Niki Jabbour, author of The Year Round Vegetable Gardener, and Growing Under Cover was in the Globe & Mail recently, teaching Globe readers how their gardens can help fight climate change, by making their gardens peat-free and becoming converts to the no-dig movement.
“I stopped digging my gardens three years ago,” she says, adding that her soil (which was sandy) is now darker, dense with organic matter, and holds moisture much better. This has the added benefit of preventing the release of carbon that was previously stored in the soil, and which is disrupted and released by digging.
Peat bogs, which are under serious threat around the globe, store vast amounts of carbon, and if gardeners can do their part to preserve them they will be making a serious reduction in their carbon footprints!”
Gardening with ‘Garbage’
Look at used household items from a different perspective. Newspaper and cardboard can be turned into effective weed barriers under mulch. Empty yogurt containers poked with drainage holes make perfect starting pots for seeds. Even used coffee grounds and crushed egg shells can become earth-friendly fertilizers.
When you add paper, rip it into small pieces. Whole potatoes, onions, corn, carrots, etc. are slow to compost, cut them small before adding them to the compost bin. Improve your soil and feed your garden naturally with compost you made from kitchen scraps and garden clean-ups.
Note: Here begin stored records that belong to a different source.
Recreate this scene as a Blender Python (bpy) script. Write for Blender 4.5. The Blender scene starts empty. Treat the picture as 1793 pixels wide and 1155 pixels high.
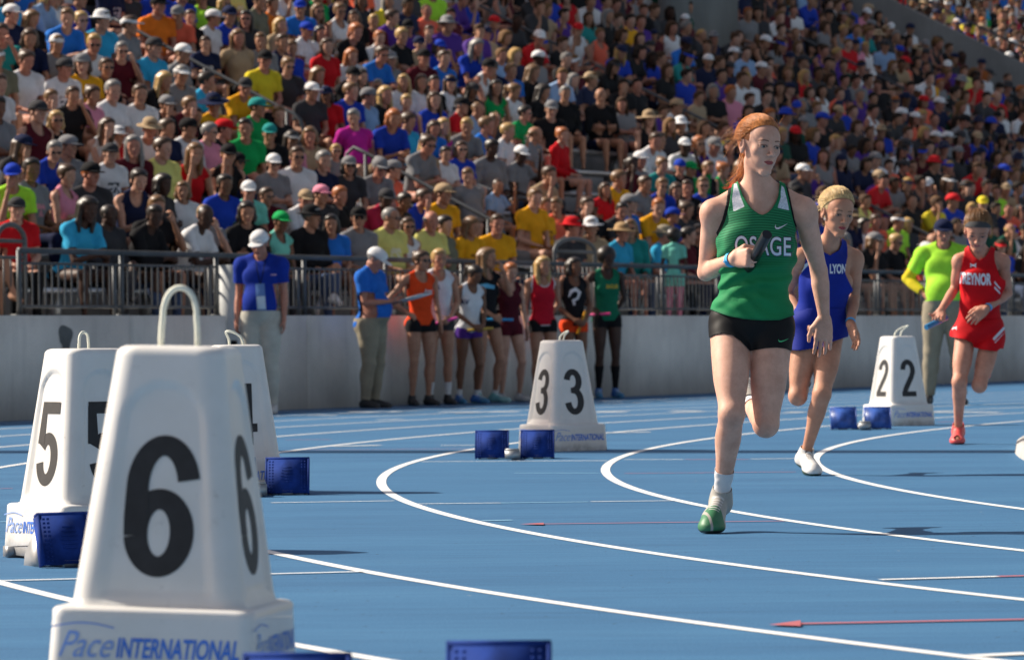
import bpy, bmesh, math, random
import numpy as np
from mathutils import Vector, Matrix, Euler
from mathutils.bvhtree import BVHTree

SC = bpy.context.scene
COL = SC.collection
RNG = random.Random(7)
R = math.radians

# ------------------------------------------------------------------ camera, sky, sun, exposure
CAM_H = 0.75
FPX = 7500.0
HOR = 10.5
ROLL = 0.0093
cam_d = bpy.data.cameras.new('camera')
cam = bpy.data.objects.new('camera', cam_d)
COL.objects.link(cam)
cam_d.sensor_width = 36.0
cam_d.lens = 36.0 * FPX / 1793.0
cam_d.clip_start = 0.5
cam_d.clip_end = 2000.0
cam_d.dof.use_dof = True
cam_d.dof.focus_distance = 16.9
cam_d.dof.aperture_fstop = 8.5
cam.matrix_world = Matrix.Translation((0, 0, CAM_H)) @ (Matrix.Rotation(R(90) + math.atan(HOR / FPX), 4, 'X') @ Matrix.Rotation(-ROLL, 4, 'Z'))
SC.camera = cam

SUN_EL = R(37.5)
SHD = Vector((0.950, -0.312, 0)).normalized()          # the way shadows fall on the ground
world = bpy.data.worlds.new('World')
SC.world = world
world.use_nodes = True
_nt = world.node_tree
_bg = _nt.nodes['Background']
_sky = _nt.nodes.new('ShaderNodeTexSky')
_sky.sky_type = 'NISHITA'
_sky.sun_disc = False
_sky.sun_elevation = SUN_EL
_sky.sun_rotation = math.atan2(-SHD.x, -SHD.y)
_mx = _nt.nodes.new('ShaderNodeMix')
_mx.data_type = 'RGBA'; _mx.blend_type = 'MULTIPLY'
_mx.inputs[0].default_value = 1.0
_mx.inputs[7].default_value = (1.20, 0.98, 0.83, 1)     # camera white balance for open shade
_nt.links.new(_sky.outputs[0], _mx.inputs[6])
_nt.links.new(_mx.outputs[2], _bg.inputs[0])
_sky.dust_density = 2.0
_sky.ozone_density = 0.6
_bg.inputs[1].default_value = 0.084
sun_d = bpy.data.lights.new('sun', 'SUN')
sun_d.energy = 5.0
sun_d.angle = R(0.53)
sun_d.color = (1.0, 0.91, 0.78)
sun = bpy.data.objects.new('sun', sun_d)
COL.objects.link(sun)
_dir = Vector((SHD.x * math.cos(SUN_EL), SHD.y * math.cos(SUN_EL), -math.sin(SUN_EL)))
sun.rotation_euler = _dir.to_track_quat('-Z', 'Y').to_euler()
sun.location = (-20, 30, 30)
SC.view_settings.view_transform = 'Standard'
SC.view_settings.look = 'None'
SC.view_settings.exposure = 0.55
SC.view_settings.gamma = 1.0
SC.view_settings.use_curve_mapping = False
SC.cycles.max_bounces = 6
SC.cycles.use_denoising = True


def W(px, py, Y):
    """The point that the photograph shows at (px, py), at depth Y in front of the camera."""
    X = px - 896.5
    V = py - 577.5
    c, s = math.cos(ROLL), math.sin(ROLL)
    xu, yu = c * X - s * V, s * X + c * V
    return Vector((xu * Y / FPX, Y, CAM_H - (yu - HOR) * Y / FPX))


def G(px, py):
    X = px - 896.5
    V = py - 577.5
    c, s = math.cos(ROLL), math.sin(ROLL)
    yu = s * X + c * V
    return W(px, py, FPX * CAM_H / (yu - HOR)) * 1.0


def to_px(p):
    xu = p[0] * FPX / p[1]
    yu = HOR - (p[2] - CAM_H) * FPX / p[1]
    c, s = math.cos(ROLL), math.sin(ROLL)
    return (896.5 + c * xu + s * yu, 577.5 - s * xu + c * yu)


# ------------------------------------------------------------------ object helpers
def prop(o, label=None, cat=None, group=None, kind=None):
    if label: o['label'] = label
    if cat: o['category'] = cat
    if group: o['group'] = group
    if kind: o['kind'] = kind
    return o


def empty(name, loc=(0, 0, 0), rz=0.0):
    o = bpy.data.objects.new(name, None)
    o.empty_display_size = 0.1
    COL.objects.link(o)
    o.location = loc
    o.rotation_euler = (0, 0, rz)
    return o


def link(name, me, parent=None, mat=None):
    o = bpy.data.objects.new(name, me)
    COL.objects.link(o)
    if parent is not None: o.parent = parent
    if mat is not None:
        if len(me.materials) == 0: me.materials.append(mat)
        if me.materials[0] is not mat:
            o.material_slots[0].link = 'OBJECT'
            o.material_slots[0].material = mat
    return o


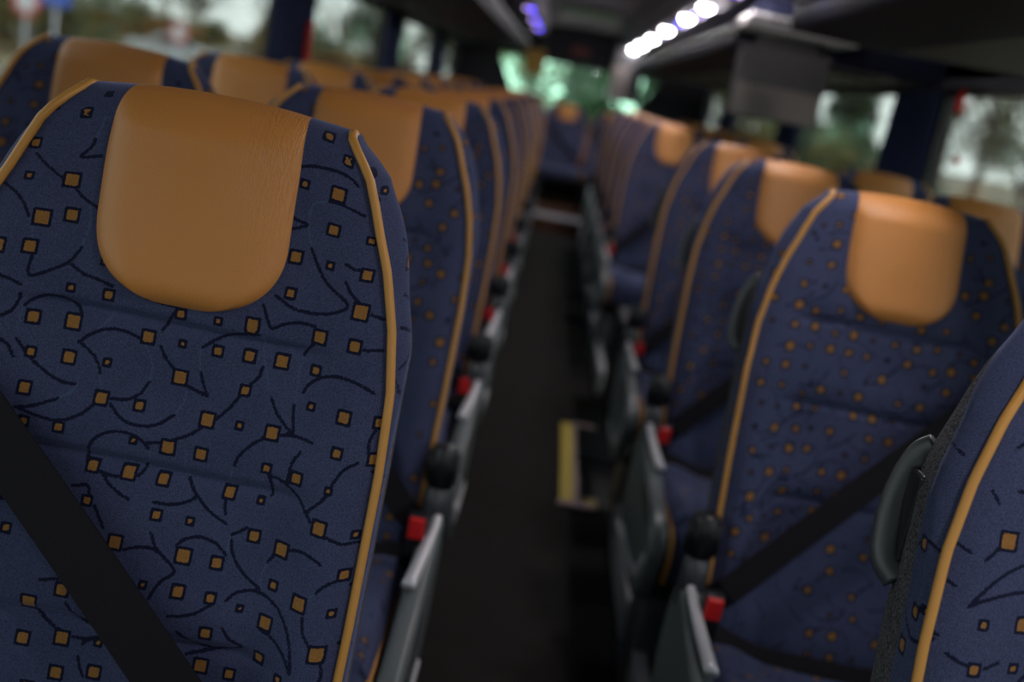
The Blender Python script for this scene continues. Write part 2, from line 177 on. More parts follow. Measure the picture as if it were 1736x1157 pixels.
# ------------------------------------------------------------------ mesh helpers
def link(me, name, mat, parent=None, smooth=True):
    o = bpy.data.objects.new(name, me); COL.objects.link(o)
    if mat is not None and not me.materials: me.materials.append(mat)
    if smooth: me.polygons.foreach_set('use_smooth', [True]*len(me.polygons))
    if parent: o.parent = parent
    return o
def mesh(name, v, f):
    me = bpy.data.meshes.new(name); me.from_pydata([tuple(map(float, p)) for p in v], [], [tuple(map(int, q)) for q in f]); me.update(); return me
class MB:
    def __init__(s): s.v = []; s.f = []
    def add(s, v, f):
        n = len(s.v); s.v += [tuple(p) for p in v]; s.f += [tuple(i+n for i in q) for q in f]; return s
    def box(s, x0, x1, y0, y1, z0, z1):
        return s.add([(x0,y0,z0),(x1,y0,z0),(x1,y1,z0),(x0,y1,z0),(x0,y0,z1),(x1,y0,z1),(x1,y1,z1),(x0,y1,z1)],
                     [(0,3,2,1),(4,5,6,7),(0,1,5,4),(1,2,6,5),(2,3,7,6),(3,0,4,7)])
    def prism(s, poly, a0, a1, axis='x'):
        n = len(poly); v = []
        for a in (a0, a1):
            for p, q in poly: v.append((a,p,q) if axis == 'x' else ((p,a,q) if axis == 'y' else (p,q,a)))
        f = [tuple(range(n))[::-1], tuple(range(n, 2*n))] + [(i, (i+1)%n, (i+1)%n+n, i+n) for i in range(n)]
        return s.add(v, f)
    def tube(s, pts, r, n=10, flat=1.0):
        P = np.array(pts, float); m = len(P); T = np.gradient(P, axis=0); T /= np.linalg.norm(T, axis=1)[:, None]
        up = np.array([0,0,1.]) if abs(T[0][2]) < .9 else np.array([1.,0,0]); v = []
        u = np.cross(up, T[0]); u /= np.linalg.norm(u)
        rr = r if hasattr(r, '__len__') else [r]*m
        for i in range(m):
            u = u-T[i]*(u@T[i]); u /= np.linalg.norm(u); w = np.cross(T[i], u)
            for k in range(n):
                a = 2*PI*k/n; v.append(P[i]+rr[i]*(math.cos(a)*u+flat*math.sin(a)*w))
        f = [(i*n+k, i*n+(k+1)%n, (i+1)*n+(k+1)%n, (i+1)*n+k) for i in range(m-1) for k in range(n)]
        f += [tuple(range(n))[::-1], tuple(range((m-1)*n, m*n))]
        return s.add(v, f)
    def disc(s, c, r, z1, n=20, axis='z'):
        v = []
        for h in (0, z1):
            for k in range(n):
                a = 2*PI*k/n; p = [r*math.cos(a), r*math.sin(a), h]
                if axis == 'x': p = [p[2], p[0], p[1]]
                if axis == 'y': p = [p[0], p[2], p[1]]
                v.append((c[0]+p[0], c[1]+p[1], c[2]+p[2]))
        return s.add(v, [tuple(range(n))[::-1], tuple(range(n, 2*n))]+[(i,(i+1)%n,(i+1)%n+n,i+n) for i in range(n)])
    def ell(s, c, r, n=16, m=10):
        v = [(c[0], c[1], c[2]-r[2])]; f = []
        for j in range(1, m):
            t = PI*j/m
            for k in range(n): v.append((c[0]+r[0]*math.sin(t)*math.cos(2*PI*k/n), c[1]+r[1]*math.sin(t)*math.sin(2*PI*k/n), c[2]-r[2]*math.cos(t)))
        v.append((c[0], c[1], c[2]+r[2]))
        for k in range(n): f.append((0, 1+(k+1)%n, 1+k)); f.append((len(v)-1, 1+(m-2)*n+k, 1+(m-2)*n+(k+1)%n))
        for j in range(m-2):
            for k in range(n): f.append((1+j*n+k, 1+j*n+(k+1)%n, 1+(j+1)*n+(k+1)%n, 1+(j+1)*n+k))
        return s.add(v, f)
    def build(s, name, mat, parent=None, bevel=0, smooth=False, fix=True):
        me = mesh(name, s.v, s.f)
        if fix:
            b = bmesh.new(); b.from_mesh(me); bmesh.ops.recalc_face_normals(b, faces=b.faces); b.to_mesh(me); b.free()
        o = link(me, name, mat, parent, smooth)
        if bevel:
            md = o.modifiers.new('bevel', 'BEVEL'); md.width = bevel; md.segments = 3; md.limit_method = 'ANGLE'; md.angle_limit = math.radians(35)
            me.polygons.foreach_set('use_smooth', [True]*len(me.polygons))
            md2 = o.modifiers.new('wn', 'WEIGHTED_NORMAL')
        return o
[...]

Keep leaves out of landfills! Every year about 8 million tons of leaves end up there. Another reason: leaves help the grass. Leaves are full of nutrients, including nitrogen, phosphorus, and potassium which improve the soil's health. Those nutrients are being returned to the soil - but only if you use a lawnmower to cut them into small pieces.
If you leave the leaves on the grass, it will exclude light. And then the grass won't be able to photosynthesize. Eventually, it would die under a thick layer of leaves. Shredded leaves can also be piled into garden beds. Leaves are a resource - and not a problem!
Don't stop composting in winter! The material will freeze and then thaw, come spring. This way you have lots of material to create an earth-friendly garden in a couple of months.